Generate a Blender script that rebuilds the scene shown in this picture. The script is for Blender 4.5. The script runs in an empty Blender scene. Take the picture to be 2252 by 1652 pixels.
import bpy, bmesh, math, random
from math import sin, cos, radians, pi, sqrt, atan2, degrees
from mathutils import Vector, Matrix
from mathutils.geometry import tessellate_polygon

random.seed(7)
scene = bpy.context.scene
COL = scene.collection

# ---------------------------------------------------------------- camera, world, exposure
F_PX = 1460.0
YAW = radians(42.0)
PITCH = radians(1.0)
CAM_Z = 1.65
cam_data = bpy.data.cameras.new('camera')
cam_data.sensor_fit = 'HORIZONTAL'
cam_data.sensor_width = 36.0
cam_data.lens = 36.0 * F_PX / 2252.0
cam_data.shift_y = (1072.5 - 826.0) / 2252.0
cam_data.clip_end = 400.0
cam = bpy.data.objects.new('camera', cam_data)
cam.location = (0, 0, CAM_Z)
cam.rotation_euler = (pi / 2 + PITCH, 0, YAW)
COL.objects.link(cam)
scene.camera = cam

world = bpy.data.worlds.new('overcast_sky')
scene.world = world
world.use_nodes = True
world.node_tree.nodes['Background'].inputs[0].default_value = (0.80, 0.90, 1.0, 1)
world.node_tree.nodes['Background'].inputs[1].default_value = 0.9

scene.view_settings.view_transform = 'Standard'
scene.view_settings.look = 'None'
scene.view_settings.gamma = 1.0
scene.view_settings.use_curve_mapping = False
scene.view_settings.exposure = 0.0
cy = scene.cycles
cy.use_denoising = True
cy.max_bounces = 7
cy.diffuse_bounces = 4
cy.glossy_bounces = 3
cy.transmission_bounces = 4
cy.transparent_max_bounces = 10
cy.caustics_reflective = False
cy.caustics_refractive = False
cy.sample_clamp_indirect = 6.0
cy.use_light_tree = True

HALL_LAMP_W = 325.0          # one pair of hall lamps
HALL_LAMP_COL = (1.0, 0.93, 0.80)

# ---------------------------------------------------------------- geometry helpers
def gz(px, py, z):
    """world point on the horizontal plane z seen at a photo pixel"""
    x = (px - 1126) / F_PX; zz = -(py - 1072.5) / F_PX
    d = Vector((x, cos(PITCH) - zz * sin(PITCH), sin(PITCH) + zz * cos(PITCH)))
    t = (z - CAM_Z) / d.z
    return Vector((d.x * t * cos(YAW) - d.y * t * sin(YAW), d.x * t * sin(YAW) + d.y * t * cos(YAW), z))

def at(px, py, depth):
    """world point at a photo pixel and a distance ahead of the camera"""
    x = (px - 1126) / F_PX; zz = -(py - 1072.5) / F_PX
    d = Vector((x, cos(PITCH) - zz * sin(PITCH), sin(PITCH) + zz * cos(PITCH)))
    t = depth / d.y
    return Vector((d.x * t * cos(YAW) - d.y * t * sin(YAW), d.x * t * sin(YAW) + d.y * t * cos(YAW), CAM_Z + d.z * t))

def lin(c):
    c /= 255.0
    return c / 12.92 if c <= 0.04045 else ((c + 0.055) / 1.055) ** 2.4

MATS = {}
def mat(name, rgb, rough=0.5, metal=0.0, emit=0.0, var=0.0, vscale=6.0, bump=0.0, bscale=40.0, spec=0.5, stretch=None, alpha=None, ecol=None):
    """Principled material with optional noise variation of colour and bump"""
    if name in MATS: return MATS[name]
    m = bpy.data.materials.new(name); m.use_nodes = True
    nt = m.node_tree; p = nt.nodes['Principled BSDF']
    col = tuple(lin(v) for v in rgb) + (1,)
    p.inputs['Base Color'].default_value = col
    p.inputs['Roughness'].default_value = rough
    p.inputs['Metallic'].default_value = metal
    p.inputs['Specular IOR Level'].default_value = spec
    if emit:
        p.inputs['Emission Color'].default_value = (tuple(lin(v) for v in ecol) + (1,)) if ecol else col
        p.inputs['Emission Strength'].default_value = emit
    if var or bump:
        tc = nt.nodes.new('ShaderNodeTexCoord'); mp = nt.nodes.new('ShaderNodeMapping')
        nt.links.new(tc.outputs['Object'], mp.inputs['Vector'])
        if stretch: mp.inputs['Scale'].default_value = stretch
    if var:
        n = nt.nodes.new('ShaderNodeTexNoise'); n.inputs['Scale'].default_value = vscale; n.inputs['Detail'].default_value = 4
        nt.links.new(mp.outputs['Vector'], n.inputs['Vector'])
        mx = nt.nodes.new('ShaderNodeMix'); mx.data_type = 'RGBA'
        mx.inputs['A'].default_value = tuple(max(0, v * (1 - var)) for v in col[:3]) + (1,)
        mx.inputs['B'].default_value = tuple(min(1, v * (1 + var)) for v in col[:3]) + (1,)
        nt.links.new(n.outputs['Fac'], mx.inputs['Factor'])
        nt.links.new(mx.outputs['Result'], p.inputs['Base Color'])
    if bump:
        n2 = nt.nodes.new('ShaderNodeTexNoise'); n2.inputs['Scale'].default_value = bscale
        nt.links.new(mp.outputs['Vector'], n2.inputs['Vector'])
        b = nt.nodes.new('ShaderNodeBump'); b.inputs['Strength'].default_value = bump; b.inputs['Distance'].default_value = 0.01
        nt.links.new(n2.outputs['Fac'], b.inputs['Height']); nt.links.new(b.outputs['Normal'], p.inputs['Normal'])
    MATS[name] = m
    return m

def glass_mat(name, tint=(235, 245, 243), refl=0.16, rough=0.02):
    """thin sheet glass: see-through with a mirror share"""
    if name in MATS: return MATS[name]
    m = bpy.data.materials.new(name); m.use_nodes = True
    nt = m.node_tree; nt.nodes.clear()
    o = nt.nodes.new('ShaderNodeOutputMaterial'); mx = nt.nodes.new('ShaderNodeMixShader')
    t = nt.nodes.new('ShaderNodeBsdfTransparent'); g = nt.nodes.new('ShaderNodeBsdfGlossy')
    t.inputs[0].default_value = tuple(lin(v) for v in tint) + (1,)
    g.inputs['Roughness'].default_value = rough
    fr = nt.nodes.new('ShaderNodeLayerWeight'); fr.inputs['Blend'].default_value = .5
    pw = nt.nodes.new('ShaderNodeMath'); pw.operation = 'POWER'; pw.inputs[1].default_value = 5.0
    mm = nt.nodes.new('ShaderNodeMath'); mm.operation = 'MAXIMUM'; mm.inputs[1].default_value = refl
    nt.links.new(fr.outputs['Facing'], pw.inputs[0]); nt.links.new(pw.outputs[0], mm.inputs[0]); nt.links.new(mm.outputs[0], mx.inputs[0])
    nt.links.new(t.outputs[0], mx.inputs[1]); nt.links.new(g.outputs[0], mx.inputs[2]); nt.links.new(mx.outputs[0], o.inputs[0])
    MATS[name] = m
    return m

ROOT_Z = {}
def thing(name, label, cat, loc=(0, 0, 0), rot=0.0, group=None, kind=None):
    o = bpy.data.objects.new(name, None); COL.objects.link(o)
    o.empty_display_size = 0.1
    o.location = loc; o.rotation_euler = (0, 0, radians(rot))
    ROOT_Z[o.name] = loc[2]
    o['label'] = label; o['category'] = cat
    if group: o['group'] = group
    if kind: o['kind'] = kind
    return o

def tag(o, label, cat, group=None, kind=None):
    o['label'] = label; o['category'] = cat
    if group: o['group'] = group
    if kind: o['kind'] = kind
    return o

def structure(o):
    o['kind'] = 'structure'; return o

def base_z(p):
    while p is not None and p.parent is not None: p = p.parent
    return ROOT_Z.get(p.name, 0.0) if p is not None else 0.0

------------

> [Aim of the exercise] Write every line of the material above again, exactly.

> [Reply]
Generate a Blender script that rebuilds the scene shown in this picture. The script is for Blender 4.5. The script runs in an empty Blender scene. Take the picture to be 2252 by 1652 pixels.
import bpy, bmesh, math, random
from math import sin, cos, radians, pi, sqrt, atan2, degrees
from mathutils import Vector, Matrix
from mathutils.geometry import tessellate_polygon

random.seed(7)
scene = bpy.context.scene
COL = scene.collection

# ---------------------------------------------------------------- camera, world, exposure
F_PX = 1460.0
YAW = radians(42.0)
PITCH = radians(1.0)
CAM_Z = 1.65
cam_data = bpy.data.cameras.new('camera')
cam_data.sensor_fit = 'HORIZONTAL'
cam_data.sensor_width = 36.0
cam_data.lens = 36.0 * F_PX / 2252.0
cam_data.shift_y = (1072.5 - 826.0) / 2252.0
cam_data.clip_end = 400.0
cam = bpy.data.objects.new('camera', cam_data)
cam.location = (0, 0, CAM_Z)
cam.rotation_euler = (pi / 2 + PITCH, 0, YAW)
COL.objects.link(cam)
scene.camera = cam

world = bpy.data.worlds.new('overcast_sky')
scene.world = world
world.use_nodes = True
world.node_tree.nodes['Background'].inputs[0].default_value = (0.80, 0.90, 1.0, 1)
world.node_tree.nodes['Background'].inputs[1].default_value = 0.9

scene.view_settings.view_transform = 'Standard'
scene.view_settings.look = 'None'
scene.view_settings.gamma = 1.0
scene.view_settings.use_curve_mapping = False
scene.view_settings.exposure = 0.0
cy = scene.cycles
cy.use_denoising = True
cy.max_bounces = 7
cy.diffuse_bounces = 4
cy.glossy_bounces = 3
cy.transmission_bounces = 4
cy.transparent_max_bounces = 10
cy.caustics_reflective = False
cy.caustics_refractive = False
cy.sample_clamp_indirect = 6.0
cy.use_light_tree = True

HALL_LAMP_W = 325.0          # one pair of hall lamps
HALL_LAMP_COL = (1.0, 0.93, 0.80)

# ---------------------------------------------------------------- geometry helpers
def gz(px, py, z):
    """world point on the horizontal plane z seen at a photo pixel"""
    x = (px - 1126) / F_PX; zz = -(py - 1072.5) / F_PX
    d = Vector((x, cos(PITCH) - zz * sin(PITCH), sin(PITCH) + zz * cos(PITCH)))
    t = (z - CAM_Z) / d.z
    return Vector((d.x * t * cos(YAW) - d.y * t * sin(YAW), d.x * t * sin(YAW) + d.y * t * cos(YAW), z))

def at(px, py, depth):
    """world point at a photo pixel and a distance ahead of the camera"""
    x = (px - 1126) / F_PX; zz = -(py - 1072.5) / F_PX
    d = Vector((x, cos(PITCH) - zz * sin(PITCH), sin(PITCH) + zz * cos(PITCH)))
    t = depth / d.y
    return Vector((d.x * t * cos(YAW) - d.y * t * sin(YAW), d.x * t * sin(YAW) + d.y * t * cos(YAW), CAM_Z + d.z * t))

def lin(c):
    c /= 255.0
    return c / 12.92 if c <= 0.04045 else ((c + 0.055) / 1.055) ** 2.4

MATS = {}
def mat(name, rgb, rough=0.5, metal=0.0, emit=0.0, var=0.0, vscale=6.0, bump=0.0, bscale=40.0, spec=0.5, stretch=None, alpha=None, ecol=None):
    """Principled material with optional noise variation of colour and bump"""
    if name in MATS: return MATS[name]
    m = bpy.data.materials.new(name); m.use_nodes = True
    nt = m.node_tree; p = nt.nodes['Principled BSDF']
    col = tuple(lin(v) for v in rgb) + (1,)
    p.inputs['Base Color'].default_value = col
    p.inputs['Roughness'].default_value = rough
    p.inputs['Metallic'].default_value = metal
    p.inputs['Specular IOR Level'].default_value = spec
    if emit:
        p.inputs['Emission Color'].default_value = (tuple(lin(v) for v in ecol) + (1,)) if ecol else col
        p.inputs['Emission Strength'].default_value = emit
    if var or bump:
        tc = nt.nodes.new('ShaderNodeTexCoord'); mp = nt.nodes.new('ShaderNodeMapping')
        nt.links.new(tc.outputs['Object'], mp.inputs['Vector'])
        if stretch: mp.inputs['Scale'].default_value = stretch
    if var:
        n = nt.nodes.new('ShaderNodeTexNoise'); n.inputs['Scale'].default_value = vscale; n.inputs['Detail'].default_value = 4
        nt.links.new(mp.outputs['Vector'], n.inputs['Vector'])
        mx = nt.nodes.new('ShaderNodeMix'); mx.data_type = 'RGBA'
        mx.inputs['A'].default_value = tuple(max(0, v * (1 - var)) for v in col[:3]) + (1,)
        mx.inputs['B'].default_value = tuple(min(1, v * (1 + var)) for v in col[:3]) + (1,)
        nt.links.new(n.outputs['Fac'], mx.inputs['Factor'])
        nt.links.new(mx.outputs['Result'], p.inputs['Base Color'])
    if bump:
        n2 = nt.nodes.new('ShaderNodeTexNoise'); n2.inputs['Scale'].default_value = bscale
        nt.links.new(mp.outputs['Vector'], n2.inputs['Vector'])
        b = nt.nodes.new('ShaderNodeBump'); b.inputs['Strength'].default_value = bump; b.inputs['Distance'].default_value = 0.01
        nt.links.new(n2.outputs['Fac'], b.inputs['Height']); nt.links.new(b.outputs['Normal'], p.inputs['Normal'])
    MATS[name] = m
    return m

def glass_mat(name, tint=(235, 245, 243), refl=0.16, rough=0.02):
    """thin sheet glass: see-through with a mirror share"""
    if name in MATS: return MATS[name]
    m = bpy.data.materials.new(name); m.use_nodes = True
    nt = m.node_tree; nt.nodes.clear()
    o = nt.nodes.new('ShaderNodeOutputMaterial'); mx = nt.nodes.new('ShaderNodeMixShader')
    t = nt.nodes.new('ShaderNodeBsdfTransparent'); g = nt.nodes.new('ShaderNodeBsdfGlossy')
    t.inputs[0].default_value = tuple(lin(v) for v in tint) + (1,)
    g.inputs['Roughness'].default_value = rough
    fr = nt.nodes.new('ShaderNodeLayerWeight'); fr.inputs['Blend'].default_value = .5
    pw = nt.nodes.new('ShaderNodeMath'); pw.operation = 'POWER'; pw.inputs[1].default_value = 5.0
    mm = nt.nodes.new('ShaderNodeMath'); mm.operation = 'MAXIMUM'; mm.inputs[1].default_value = refl
    nt.links.new(fr.outputs['Facing'], pw.inputs[0]); nt.links.new(pw.outputs[0], mm.inputs[0]); nt.links.new(mm.outputs[0], mx.inputs[0])
    nt.links.new(t.outputs[0], mx.inputs[1]); nt.links.new(g.outputs[0], mx.inputs[2]); nt.links.new(mx.outputs[0], o.inputs[0])
    MATS[name] = m
    return m

ROOT_Z = {}
def thing(name, label, cat, loc=(0, 0, 0), rot=0.0, group=None, kind=None):
    o = bpy.data.objects.new(name, None); COL.objects.link(o)
    o.empty_display_size = 0.1
    o.location = loc; o.rotation_euler = (0, 0, radians(rot))
    ROOT_Z[o.name] = loc[2]
    o['label'] = label; o['category'] = cat
    if group: o['group'] = group
    if kind: o['kind'] = kind
    return o

def tag(o, label, cat, group=None, kind=None):
    o['label'] = label; o['category'] = cat
    if group: o['group'] = group
    if kind: o['kind'] = kind
    return o

def structure(o):
    o['kind'] = 'structure'; return o

def base_z(p):
    while p is not None and p.parent is not None: p = p.parent
    return ROOT_Z.get(p.name, 0.0) if p is not None else 0.0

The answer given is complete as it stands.